California law requires beekeepers to register apiaries annually in the county where hives are kept, whether or not honey is sold. For Orange County beekeepers, the usual steps include:
The Orange County Agricultural Commissioner’s office is at 222 East Bristol Lane, Orange, CA 92865 · (714) 955-0100.
“Plain” means pure honey from your hives—no added flavors, no mixed-ingredient products (e.g., honey butter, infused honey). Those products generally trigger additional permits or facilities.
California law commonly requires extracted honey containers to show, at minimum:
If you operate as a registered Cottage Food Operation in Orange County, labels must also meet cottage-food rules (including “Made in a Home Kitchen,” operation name, and registration or permit number on advertisements). Follow the labeling rules that apply to your situation.
California’s Homemade Food Act allows certain home-prepared foods under a Cottage Food Operation (CFO).
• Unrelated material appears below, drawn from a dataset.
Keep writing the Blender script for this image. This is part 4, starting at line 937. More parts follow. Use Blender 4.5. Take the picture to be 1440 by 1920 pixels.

Honey is on the state approved list. University of California Agriculture and Natural Resources notes that if the producer owns the bees and processes the honey themselves, CFO registration may not be required—but Orange County Environmental Health may interpret this differently in practice. Confirm before selling.
If CFO registration is required or you choose to register voluntarily, Orange County Environmental Health administers the program. As published for the July 2025–June 2026 fee period (verify current amounts when you apply):
Indirect sales (retail shops, etc.) generally require Class B, including a kitchen inspection. Selling at farmers markets or community events may require a separate temporary food facility permit—not covered by the cottage food registration alone. See Orange County temporary food facilities.
Beeswax, pollen, and propolis are not on California’s standard approved cottage food list (honey and sorghum syrup are). Do not assume the same “occasional hobby” approach applies. Research separate requirements before sharing or selling those products.
Even direct sales at certified farmers markets or fairs in Orange County may require additional permits beyond apiary registration and cottage food registration. Check with the market manager and Orange County Environmental Health before bringing jars.
| Question | Agency | Contact |
|---|---|---|
| Apiary registration, bee program information | Orange County Agricultural Commissioner | Bee Information · 222 E. Bristol Lane, Orange · (714) 955-0100 |
| Cottage food / selling honey from home | Orange County Environmental Health — Cottage Food | Cottage Food Operations · (714) 433-6000 · EHCottageFood@ochca.com |
| Temporary food booths at events | Orange County Environmental Health | ocfoodinfo.com/tff |
| Sales tax / seller’s permit | California CDTFA | Publication 107 — Do You Need a Seller’s Permit? |
| Fictitious business name | Orange County Clerk-Recorder | ocrecorder.com — Fictitious business names |
Example only—not a BeeSpace policy statement:
“BeeSpace connected us for habitat and bee education. If I have extra honey from my own hives, I sometimes share it personally—that’s separate from BeeSpace, which doesn’t sell anything. Jars are labeled with my information. I’m a hobby beekeeper, not a commercial food business.”